Sorpresa e tensione alle stelle in Libano: Miqati è il nuovo premier

Sembrava che la crisi politica libanese avrebbe potuto prolungarsi per mesi. Invece, con inaspettata celerità, nel primo pomeriggio di oggi (25 gennaio), l’esponente sunnita Najib Miqati ha ottenuto l’incarico di Primo Ministro, dopo che nella giornata di ieri il parlamento l’aveva votato con una maggioranza risicata ma sufficiente (65 voti su 128) contro il premier uscente Saad Hariri.
Si è trattato di una sorta di "ribaltone". Hariri era stato sfiduciato nei giorni scorsi da Hezbollah per il suo atteggiamento passivo nei confronti dell’azione del Tribunale speciale per il Libano che indaga sull’attentato che nel 2005 provocò la morte dell’uomo forte libanese Rafic Hariri (padre di Saad) e che starebbe per incolpare dell’azione proprio il Partito di Dio sciita.
Secondo le alchimie politiche libanesi, che tengono conto dell’intricato mosaico etnico/religioso del paese, il ruolo di premier è riservato alla componente sunnita. Saad Hariri, leader del Movimento del Futuro, la componente sunnita più forte, sembrava essere l’ago della bilancia da cui non si poteva prescindere per formare un qualsivoglia nuovo governo.
A sorpresa, invece, il blocco "8 marzo" che riuniva i partiti della cosiddetta "opposizione" (tra cui Hezbollah ed il Partito Patriottico Indipendente del generale cristiano Michel Aoun) indicavano un esponente sunnita, il miliardario e già primo ministro Najib Miqati, che accettava di sparigliare le carte sul tavolo. Anche grazie ad alcuni voti determinanti portati dal leader druso Walid Jumblatt (Partito socialista del Progresso) che in precedenza aveva sostenuto la coalizione "14 marzo" di Hariri, Miqati ha ottenuto la maggioranza.

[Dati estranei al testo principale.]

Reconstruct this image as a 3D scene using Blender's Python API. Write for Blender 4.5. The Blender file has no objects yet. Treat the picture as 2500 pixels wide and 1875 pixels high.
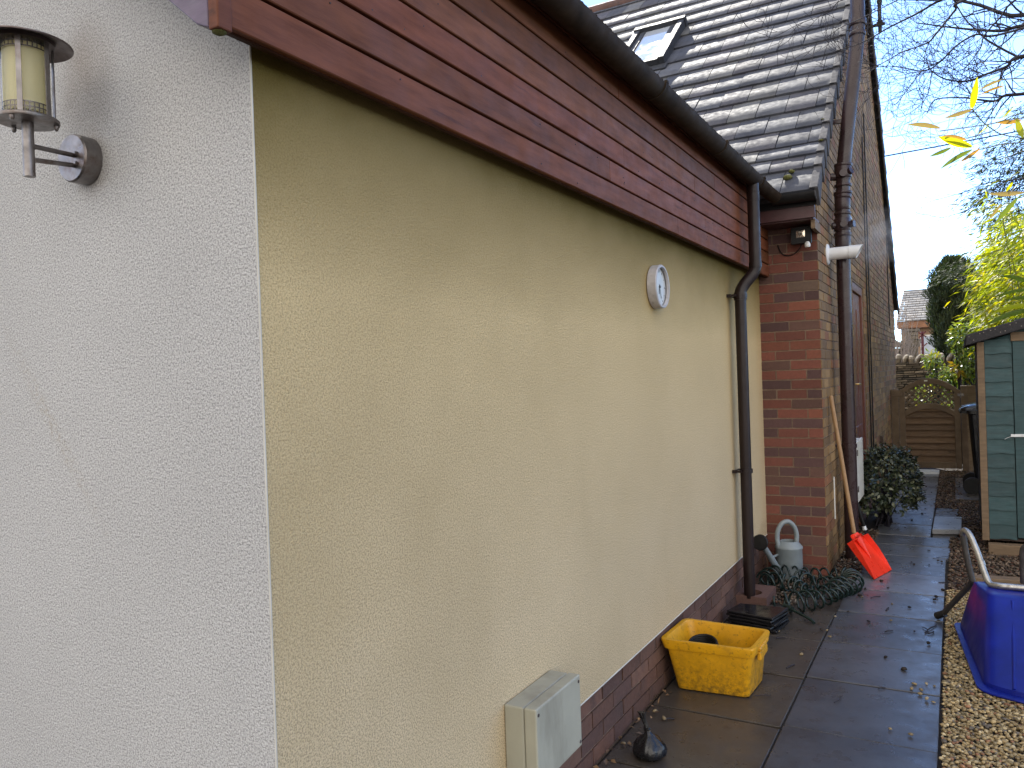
import bpy, math, random
import numpy as np
from mathutils import Vector, Matrix
R = math.radians
rnd = random.Random(7)
rng = np.random.default_rng(11)
SC = bpy.context.scene
COL = SC.collection

# ------------------------------------------------------------------ camera
CAMP = (1.3146, -1.2096, 1.5888)
YAW, PITCH, ROLL = 0.5170, -0.0079, -0.0346
F_ = Vector((-math.sin(YAW)*math.cos(PITCH), math.cos(YAW)*math.cos(PITCH), math.sin(PITCH)))
r_ = Vector((math.cos(YAW), math.sin(YAW), 0)); u_ = r_.cross(F_)
r2 = r_*math.cos(ROLL) + u_*math.sin(ROLL); u2 = -r_*math.sin(ROLL) + u_*math.cos(ROLL)
cam = bpy.data.cameras.new('camera'); cam.sensor_width = 36; cam.lens = 27.37
cam.clip_start = .05; cam.clip_end = 2000
co = bpy.data.objects.new('camera', cam); COL.objects.link(co)
m = Matrix((r2, u2, -F_)).transposed().to_4x4(); m.translation = Vector(CAMP)
co.matrix_world = m
SC.camera = co

# ------------------------------------------------------------------ light
SUN = Vector((-0.30, 0.632, 0.715)).normalized()
EL = math.asin(SUN.z); AZ = math.atan2(SUN.x, SUN.y)
w = bpy.data.worlds.new('World'); SC.world = w; w.use_nodes = True
nt = w.node_tree; nt.nodes.clear()
sky = nt.nodes.new('ShaderNodeTexSky'); sky.sky_type = 'NISHITA'; sky.sun_disc = False
sky.sun_elevation = EL; sky.sun_rotation = AZ; sky.air_density = 0.45; sky.dust_density = 0.0; sky.ozone_density = 1.8
bg = nt.nodes.new('ShaderNodeBackground'); bg.inputs[1].default_value = 0.15
out = nt.nodes.new('ShaderNodeOutputWorld')
# thin white cloud in the sky
tc = nt.nodes.new('ShaderNodeTexCoord')
nz = nt.nodes.new('ShaderNodeTexNoise'); nz.inputs['Scale'].default_value = 3.2; nz.inputs['Detail'].default_value = 7
rp = nt.nodes.new('ShaderNodeValToRGB'); rp.color_ramp.elements[0].position = .44; rp.color_ramp.elements[1].position = .66
mx = nt.nodes.new('ShaderNodeMix'); mx.data_type = 'RGBA'; mx.inputs['B'].default_value = (3.75, 3.5, 3.2, 1)
nt.links.new(tc.outputs['Generated'], nz.inputs['Vector'])
sx = nt.nodes.new('ShaderNodeSeparateXYZ'); nt.links.new(tc.outputs['Generated'], sx.inputs[0])
ma_ = nt.nodes.new('ShaderNodeMath'); ma_.operation = 'MULTIPLY_ADD'; ma_.inputs[1].default_value = -.24   # more unseen cloud to the north, added to whiten the light on the walls
nt.links.new(sx.outputs[1], ma_.inputs[0]); nt.links.new(nz.outputs['Fac'], ma_.inputs[2]); nt.links.new(ma_.outputs[0], rp.inputs[0])
nt.links.new(rp.outputs[0], mx.inputs['Factor']); nt.links.new(sky.outputs[0], mx.inputs['A'])
nt.links.new(mx.outputs['Result'], bg.inputs[0]); nt.links.new(bg.outputs[0], out.inputs[0])
sl = bpy.data.lights.new('sun', 'SUN'); sl.energy = 2.0; sl.angle = R(.5); sl.color = (1, .95, .86)
so = bpy.data.objects.new('sun', sl); COL.objects.link(so)
so.rotation_euler = SUN.to_track_quat('Z', 'Y').to_euler()
so.location = (0, 0, 20)
SC.view_settings.view_transform = 'Standard'; SC.view_settings.look = 'None'
SC.view_settings.exposure = 2.2; SC.view_settings.gamma = 1
SC.render.engine = 'CYCLES'
SC.cycles.use_denoising = True
SC.cycles.max_bounces = 8; SC.cycles.diffuse_bounces = 4; SC.cycles.transparent_max_bounces = 12
SC.cycles.sample_clamp_indirect = 8

# ------------------------------------------------------------------ materials
def nodes(name):
    m = bpy.data.materials.new(name); m.use_nodes = True
    t = m.node_tree; b = t.nodes['Principled BSDF']
    return m, t, b
def N(t, k, **kw):
    n = t.nodes.new(k)
    for a, v in kw.items():
        if hasattr(n, a) and a not in n.inputs: setattr(n, a, v)
        else: n.inputs[a].default_value = v
    return n
def mixc(t, fac, A, B, mode='MIX'):
    n = t.nodes.new('ShaderNodeMix'); n.data_type = 'RGBA'; n.blend_type = mode
    for k, v in (('Factor', fac), ('A', A), ('B', B)):
        if hasattr(v, 'is_output'): t.links.new(v, n.inputs[k])
        else: n.inputs[k].default_value = v if k == 'Factor' else (*v[:3], 1)
    return n.outputs['Result']
def noise(t, scale, detail=5, rough=.55, vec=None, stretch=None, off=0):
    n = t.nodes.new('ShaderNodeTexNoise'); n.inputs['Scale'].default_value = scale
    n.inputs['Detail'].default_value = detail; n.inputs['Roughness'].default_value = rough
    tcn = t.nodes.new('ShaderNodeTexCoord')
    o = tcn.outputs['Object']
    if stretch or off:
        mp = t.nodes.new('ShaderNodeMapping'); mp.inputs['Scale'].default_value = stretch or (1, 1, 1)
        mp.inputs['Location'].default_value = (off, off*.7, off*1.3)
        t.links.new(o, mp.inputs['Vector']); o = mp.outputs[0]
    t.links.new(o, n.inputs['Vector'])
    return n.outputs['Fac']
def ramp(t, f, lo, hi, a=0.0, b=1.0):
    n = t.nodes.new('ShaderNodeMapRange'); n.inputs['From Min'].default_value = lo; n.inputs['From Max'].default_value = hi
    n.inputs['To Min'].default_value = a; n.inputs['To Max'].default_value = b
    t.links.new(f, n.inputs['Value']); return n.outputs[0]
def M(name, col, rough=.6, var=.25, vs=6, bump=0, bs=60, bd=.003, metal=0, stain=None, stretch=None, attr=False,
      trans=None, rvar=.12, spec=.5, coat=0, detail=5, stains=()):
    m, t, b = nodes(name)
    f = ramp(t, noise(t, vs, detail, .6, stretch=stretch), .3, .7)
    c = mixc(t, f, [x*(1-var) for x in col], [min(1, x*(1+var)) for x in col])
    if attr:
        at = t.nodes.new('ShaderNodeAttribute'); at.attribute_name = 'tint'
        c = mixc(t, 1.0, c, at.outputs['Color'], 'MULTIPLY')
    for s in ([stain] if stain else []) + list(stains):   # (colour, scale, lo, hi, amount[, stretch])
        g = ramp(t, noise(t, s[1], 6, .65, stretch=(s[5] if len(s) > 5 else None), off=3.1), s[2], s[3], 0, s[4])
        c = mixc(t, g, c, s[0])
    t.links.new(c, b.inputs['Base Color'])
    t.links.new(ramp(t, noise(t, vs*2.3, 5, .6, off=1.7), .3, .7, max(0.02, rough-rvar), min(1, rough+rvar)), b.inputs['Roughness'])
    b.inputs['Metallic'].default_value = metal; b.inputs['Specular IOR Level'].default_value = spec
    b.inputs['Coat Weight'].default_value = coat
    if bump:
        bp = t.nodes.new('ShaderNodeBump'); bp.inputs['Strength'].default_value = bump; bp.inputs['Distance'].default_value = bd
        t.links.new(noise(t, bs, 4, .6, stretch=stretch), bp.inputs['Height']); t.links.new(bp.outputs[0], b.inputs['Normal'])
    if name == 'yellow plastic':      # splashed grime that clings to the lower half
        tz = t.nodes.new('ShaderNodeTexCoord'); sz = t.nodes.new('ShaderNodeSeparateXYZ'); t.links.new(tz.outputs['Object'], sz.inputs[0])
        lo_ = ramp(t, sz.outputs[2], .0, .20, 1, .05); sp_n = ramp(t, noise(t, 42, 6, .75, off=4), .40, .62, 0, .85)
        mm_ = t.nodes.new('ShaderNodeMath'); mm_.operation = 'MULTIPLY'; t.links.new(lo_, mm_.inputs[0]); t.links.new(sp_n, mm_.inputs[1])
        t.links.new(mixc(t, mm_.outputs[0], c, (.10, .06, .012)), b.inputs['Base Color'])
    if trans:
        tr = t.nodes.new('ShaderNodeBsdfTranslucent'); mxs = t.nodes.new('ShaderNodeMixShader'); mxs.inputs[0].default_value = trans[1]
        cc = mixc(t, 1.0, c, trans[0], 'MULTIPLY') if len(trans) > 2 else None
        if cc is None: tr.inputs[0].default_value = (*trans[0], 1)
        else: t.links.new(cc, tr.inputs[0])
        o = t.nodes['Material Output']
        t.links.new(b.outputs[0], mxs.inputs[1]); t.links.new(tr.outputs[0], mxs.inputs[2]); t.links.new(mxs.outputs[0], o.inputs['Surface'])
    return m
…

Considerato uomo pragmatico e moderato, magnate del settore delle telecomunicazioni, già alleato di Hariri, Miqati ha rotto il fronte sunnita. Benché le sue prime dichiarazioni siano state concilianti ("Non ci sono vincitori né vinti. Faccio appello a tutte le forze per un governo di unità nazionale"), Hariri ha sdegnosamente rifiutato l’invito parlando apertamente di tentativo di "colpo di stato" e chiamando alla rivolta i suoi seguaci proclamando per oggi una "giornata della collera". Manifestazioni e tumulti erano già cominciati da ieri sera con centinaia di manifestanti che erano scesi in piazza soprattutto nelle città di Tripoli e Beirut, con slogan feroci contro Hezbollah e l’Iran, e bloccando alcune arterie stradali con barricate e l’incendio di pneumatici posti sulle carreggiate.
Se, dunque, la situazione istituzionale appare, almeno al momento, risolta, ora l’instabilità si propaga nelle strade con grande preoccupazione per la tenuta dell’ordine democratico, in un paese costantemente sull’orlo degli scontri settari.
Rimane da capire se Miqati abbia l’appoggio di potenze internazionali occidentali (Francia e Arabia Saudita, in particolare) che potrebbero portare alla stabilità facendo digerire ad Hariri il colpo di mano, oppure se la sua designazione sia stata addirittura favorita da queste forze proprio per gettare il paese nel caos. Le prime dichiarazioni in tal senso da Israele non sembrano rassicuranti. Per il vice-premier Silvan Shalom: "Se a Beirut vanno al governo gli Hezbollah, tutto diventa molto pericoloso. Vuol dire che una organizzazione terroristica si è impadronita di un Paese".